Attitudes Toward Hindi

April 11th, 2013

Hindi enjoys a healthy base of the Indian population, who regard it – as with most things – with a very pragmatic attitude.

Hindi: First Among Equals

As a translation services professional I have special powers to know things about languages no one else knows or cares to know. Hindi is just one language spoken by the people of India, reflecting its past history as a collection of independent entities, unified at first by dint of being conquered – repeatedly – by outside forces. The British Raj established Hindi as an official government language beginning in the 18th century, and this was the beginning of Hindi’s special status within India.

Today Hindi remains the official language of the Indian government and as such retains its special status. Attitudes within India about language in general vary widely, but one thing is certain: With its government support and by dint of also being the unofficial official language of the Indian film industry, everyone in India has an opinion about Hindi.

Speak Hindi but English Works

Most people in India have a smattering of Hindi, and Hindi is taught in the schools. However, most people do not really learn Hindi well from school and most graduate from their courses without being able to speak much. Most non-native Hindi speakers acquire their Hindi in their first jobs, and the Hindi they acquire is extremely casual and riddled with errors.
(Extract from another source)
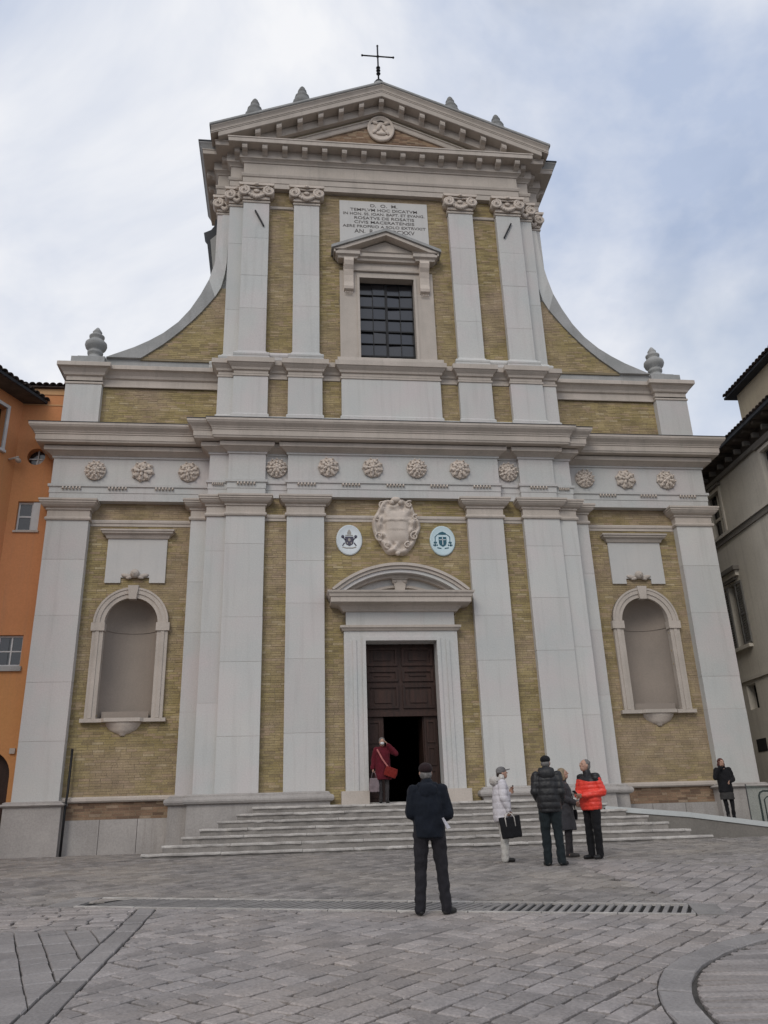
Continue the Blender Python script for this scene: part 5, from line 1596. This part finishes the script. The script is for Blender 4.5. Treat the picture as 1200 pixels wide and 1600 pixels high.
def shoes(o, V, m='shoe', high=0.0):
    for s_ in 'LR':
        an, to = V['an' + s_], V['to' + s_]
        b = PB()
        heel = an + (an - to).normalized() * .03; heel.z = .03
        b.cap(heel, Vector((to.x, to.y, .03)), .036, .034, 10)
        b.cap((heel + Vector((to.x, to.y, .03))) / 2 + Vector((0, 0, .012)), Vector((to.x, to.y, .034)), .042, .036, 10)
        b.cap(an + Vector((0, 0, -.02)), an + Vector((0, 0, -.01 + high)), .045, .044 + high * .05, 10)
        for i in range(len(b.v)):
            x, y, z = b.v[i]; b.v[i] = (x, y, max(z, .002))
        obj('shoe', blob(b, 'shoe', m, .009, 2), o)
def jacket(o, V, m, hem, rows, sleeve=(.075, .066, .052), disp=None, name='jacket', collar=.085, lean=0.0, cuff=.02):
    b = PB()
    b.loft(rows, 28)
    for s_ in 'LR':
        d = (V['wr' + s_] - V['el' + s_]).normalized()
        b.cap(V['sh' + s_], V['el' + s_], sleeve[0], sleeve[1]); b.cap(V['el' + s_], V['wr' + s_] - d * cuff, sleeve[1], sleeve[2])
        b.cap((0, rows[-1][1], 1.43), V['sh' + s_], .075, .074)
    if collar:
        b.cap((0, lean - .005, 1.43), (0, lean, 1.50), collar, collar * .92)
    return obj(name, blob(b, name, m, .012, 4, disp), o)
def cap_hat(o, hp, rh_, m, brim=None, name='cap', zc=.045, r=(.088, .105, .085)):
    b = PB()
    b.ell(hp(0, -.005, zc), r, 16, 10, rh_)
    if brim:
        b.ell(hp(0, brim, zc - .012), (.062, .07, .012), 12, 6, rh_)
    me = blob(b, name, m, .009, 2)
    return obj(name, me, o)
def hairdo(o, hp, rh_, m, parts):
    b = PB()
    for c, r in parts: b.ell(hp(*c), r, 14, 10, rh_)
    return obj('hair', blob(b, 'hair', m, .009, 2, lambda c: .006 * mnoise.noise(Vector((c.x * 70, c.y * 70, c.z * 18)))), o)
def gz(x, y): return (x, y, zg(y) + .001)

# 1 man in dark jacket standing with his back to the camera, by the drain
o, V, hp, rh_ = person('man in dark navy jacket and brown cap seen from behind, standing by the drain', gz(-1.33, -11.55), -4, 1.77,
    dict(knL=(-.125, .02, .50), knR=(.135, .015, .50), anL=(-.155, -.02, .09), anR=(.165, -.02, .09), toL=(-.165, .14, .03), toR=(.265, .10, .03), hipL=(-.10, 0, .92), hipR=(.10, 0, .92),
         elL=(-.215, -.02, 1.15), elR=(.245, -.04, 1.14), wrL=(-.10, .20, 1.09), wrR=(.12, .20, 1.06), head=(-.01, .04, 1.635), nod=-12))
legs(o, V, 'charcoal', (.105, .078, .066), seed=1)
shoes(o, V)
jacket(o, V, 'navy', .88, [(0, 0, .86, .19, .15), (0, 0, .93, .20, .155), (0, 0, 1.10, .195, .15), (0, -.005, 1.26, .205, .15), (0, -.005, 1.37, .20, .135), (0, 0, 1.44, .14, .10)], (.080, .072, .056), folds(.016, 2, 8, 9), collar=.09)
hb = PB().ell((0, -.10, 1.40), (.13, .055, .10), 14, 10); hb.cap((-.09, -.05, 1.47), (.09, -.05, 1.47), .05, .05)
obj('hood', blob(hb, 'hood', 'navy', .012, 3, folds(.012, 4)), o)
cap_hat(o, hp, rh_, 'cap_dark', .10, zc=.05, r=(.090, .112, .075))
hairdo(o, hp, rh_, 'hair_grey', [((0, -.03, -.02), (.08, .082, .07))])
pp = MB().add([(.145, -.17, 1.08), (.165, -.19, 1.09), (.255, -.12, .97), (.205, -.14, .955), (.145, -.173, 1.08), (.165, -.193, 1.09), (.255, -.123, .97), (.205, -.143, .955)], [(0, 1, 2, 3), (7, 6, 5, 4), (0, 4, 5, 1), (1, 5, 6, 2), (2, 6, 7, 3), (3, 7, 4, 0)])
po_ = pp.build('folded_paper', 'paper'); po_.location = o.location; po_.rotation_euler = o.rotation_euler; po_.scale = o.scale
tag(po_, 'folded white paper tucked at the right elbow of the man in the navy jacket', 'paper')

# 2 man in black jacket, back to us
o, V, hp, rh_ = person('man in puffy black jacket, black cap and dark teal trousers seen from behind', gz(1.52, -7.4), -14, 1.83,
    dict(anL=(-.10, .0, .09), anR=(.12, -.04, .09), toL=(-.15, .16, .03), toR=(.20, .11, .03), elL=(-.225, -.04, 1.16), elR=(.215, -.06, 1.15), wrL=(-.14, .17, 1.0), wrR=(.20, .14, .97), head=(.01, .05, 1.64), nod=-8, look=-18))
legs(o, V, 'teal_jeans', (.108, .08, .068), seed=5)
shoes(o, V)
jacket(o, V, 'black_puffer', .84, [(0, 0, .83, .175, .145), (0, 0, .92, .20, .16), (0, 0, 1.10, .205, .165), (0, 0, 1.26, .205, .16), (0, 0, 1.37, .195, .145), (0, 0, 1.45, .14, .10)], (.084, .076, .06), quilt(.010, 3, .11), collar=.10)
hb = PB().ell((0, -.09, 1.45), (.145, .075, .11), 14, 10); hb.cap((-.09, .0, 1.51), (.09, .0, 1.51), .055, .055)
obj('hood', blob(hb, 'hood', 'black_puffer', .012, 3, folds(.01, 4)), o)
cap_hat(o, hp, rh_, 'black_cloth', .11, zc=.055, r=(.088, .108, .07))
hairdo(o, hp, rh_, 'hair_grey', [((0, -.03, -.01), (.079, .08, .07))])

# 3 woman in white coat, in profile
o, V, hp, rh_ = person('woman in white puffy coat and patterned cap, in profile, holding a black tote bag', gz(.88, -6.5), -88, 1.67,
    dict(anL=(-.06, .02, .09), anR=(.07, -.03, .09), toL=(-.07, .17, .03), toR=(.08, .13, .03), knL=(-.07, .02, .50), knR=(.08, .0, .50), elL=(-.22, -.03, 1.18), wrL=(-.10, .20, 1.24), elR=(.24, -.02, 1.17), wrR=(.24, .07, .93), head=(0, .05, 1.63), nod=-14, hdL=(.1, .5, .8), hdR=(0, .05, -1), cuR=1.1))
legs(o, V, 'cream_trousers', (.105, .082, .075), seed=8)
shoes(o, V, 'shoe', .05)
jacket(o, V, 'white_coat', .74, [(0, 0, .73, .20, .16), (0, 0, .80, .21, .175), (0, 0, 1.0, .205, .17), (0, 0, 1.2, .205, .165), (0, 0, 1.36, .205, .145), (0, 0, 1.44, .15, .11)], (.090, .080, .060), quilt(.010, 6, .12), name='coat', collar=.09)
fb = PB()
for k in range(16):
    a = 2 * math.pi * k / 16
    fb.ell((.105 * math.cos(a), .02 + .04 * math.sin(a) - .03 * math.sin(a), 1.50 + .045 * math.sin(a) * -1 + .03), (.05, .05, .045), 8, 6)
fb.ell((0, -.11, 1.48), (.15, .10, .10), 12, 8)
obj('fur_hood', blob(fb, 'fur_hood', 'fur', .011, 1, lambda c: .012 * mnoise.noise(c * 60)), o)
cap_hat(o, hp, rh_, 'plaid', .13, zc=.045)
hairdo(o, hp, rh_, 'hair_dark', [((0, -.04, -.02), (.08, .078, .085))])
ph = MB().bar((0, 0, 0), (0, .012, .13), .065, .009, (0, 1, 0)).build('phone', 'phone')
ph.parent = None
ph.matrix_world = o.matrix_basis @ Matrix.Translation((-.085, .27, 1.27))
tag(ph, 'dark phone held up by the woman in the white coat', 'phone')
bag = _mk('tote_bag', (0, 0, 0)); tag(bag, 'black tote bag with pale handles hanging from the hand of the white-coated woman', 'bag')
bag.matrix_basis = o.matrix_basis @ Matrix.Translation((.26, .09, .43)) @ Matrix.Rotation(R(6), 4, 'X')
bb = PB().loft([(0, 0, 0, .055, .19), (0, 0, .03, .06, .195), (0, 0, .2, .05, .20), (0, 0, .36, .03, .215), (0, 0, .385, .022, .215)], 24, 5)
obj('bag_body', blob(bb, 'bag_body', 'black_cloth', .012, 1, folds(.01, 3)), bag)
for x in (-.032, .032):
    MB().tube([(x * 1.25, -.09, .20), (x * 1.1, -.09, .36), (x * .6, -.05, .43), (0, 0, .455), (x * .6, .05, .43), (x * 1.1, .09, .36), (x * 1.25, .09, .20)], .011, 6).build('handle', 'fur', bag)

# 4 woman in grey coat, half hidden
o, V, hp, rh_ = person('fair-haired woman in dark grey coat, half hidden behind the man in black', gz(2.27, -5.98), -120, 1.62,
    dict(anL=(-.08, .0, .09), anR=(.08, -.02, .09), toL=(-.09, .15, .03), toR=(.11, .14, .03), elL=(-.22, 0, 1.16), wrL=(-.10, .20, 1.05), elR=(.22, .0, 1.16), wrR=(.08, .22, 1.03), nod=-15))
legs(o, V, 'tights', (.085, .06, .05), seed=9)
shoes(o, V, 'boot_grey', .12)
jacket(o, V, 'grey_coat', .52, [(0, 0, .52, .235, .18), (0, 0, .7, .22, .17), (0, 0, .95, .195, .155), (0, 0, 1.15, .185, .15), (0, 0, 1.34, .20, .14), (0, 0, 1.44, .14, .10)], (.078, .07, .055), folds(.014, 12, 7, 10), name='coat', collar=.09)
hairdo(o, hp, rh_, 'hair_blonde', [((0, -.02, .03), (.098, .10, .10)), ((0, -.07, -.06), (.095, .06, .12)), ((-.075, -.01, -.05), (.035, .05, .10)), ((.075, -.01, -.05), (.035, .05, .10))])
sb = PB().loft([(0, 0, 0, .05, .13), (0, 0, .12, .055, .14), (0, 0, .2, .03, .13)], 20, 4)
hb2 = _mk('handbag', (0, 0, 0)); hb2.matrix_basis = o.matrix_basis @ Matrix.Translation((-.27, .05, .72))
tag(hb2, 'dark shoulder bag at the side of the woman in the grey coat', 'bag')
obj('bag_body', blob(sb, 'bag_body', 'black_cloth', .012, 1), hb2)
MB().tube([(0, -.10, .16), (.06, -.08, .45), (.10, -.06, .70), (.10, .02, .72), (.05, .08, .45), (0, .10, .16)], .010, 6).build('strap', 'black_cloth', hb2)

# 5 man in red jacket
o, V, hp, rh_ = person('grey-haired man in bright red puffer jacket with black yoke and black trousers', gz(2.60, -6.52), 118, 1.77,
    dict(anL=(-.07, -.02, .09), anR=(.09, .02, .09), toL=(-.10, .15, .03), toR=(.12, .18, .03), elL=(-.26, -.06, 1.15), wrL=(-.06, .25, 1.09), elR=(.25, .02, 1.15), wrR=(.03, .30, 1.10), head=(0, .05, 1.64), nod=-12, look=-10))
legs(o, V, 'black_cloth', (.102, .076, .068), seed=15)
shoes(o, V)
jk = jacket(o, V, 'red_puffer', .85, [(0, 0, .84, .185, .15), (0, 0, .90, .205, .165), (0, 0, 1.08, .215, .17), (0, 0, 1.24, .215, .165), (0, 0, 1.36, .21, .145), (0, 0, 1.44, .14, .10)], (.088, .080, .058), quilt(.011, 9, .075), collar=0)
jk.data.materials.append(MATS['black_puffer'])
for p_ in jk.data.polygons:
    c = p_.center
    if c.z > 1.365 + .03 * math.sin(c.x * 9) and abs(c.x) < .27: p_.material_index = 1
yk = PB().cap((0, .01, 1.42), (0, .02, 1.52), .088, .075)
obj('collar', blob(yk, 'collar', 'black_puffer', .01, 2), o)
hairdo(o, hp, rh_, 'hair_grey', [((0, -.025, .035), (.083, .088, .085)), ((0, -.05, -.02), (.078, .06, .07))])
ph = MB().bar((0, 0, 0), (0, .10, .07), .07, .009, (0, 0, 1)).build('phone', 'phone')
ph.matrix_world = o.matrix_basis @ Matrix.Translation((-.01, .34, 1.11))
tag(ph, 'dark phone in the hands of the man in the red jacket', 'phone')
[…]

However, no one cares. Hindi is seen as a purely utilitarian language by many Indians – something you learn enough of to get by. In fact, most Indians seem strangely proud of their broken Hindi, using it as a badge of their cosmopolitan attitudes.

This is reflected in their attitudes about other languages. English is only spoken by about 5% of the Indian population as a formal language, but many if not all Indians have some smattering of English. English is often used as an informal fallback, giving rise to the saying speak Hindi – but English works that implies a casual attitude towards language. The goal is always to get your business done, and whatever mixture of languages this requires is fine.

This is a refreshingly modern attitude towards language. Hindi will survive not because of its official status, but because the people of India find it useful.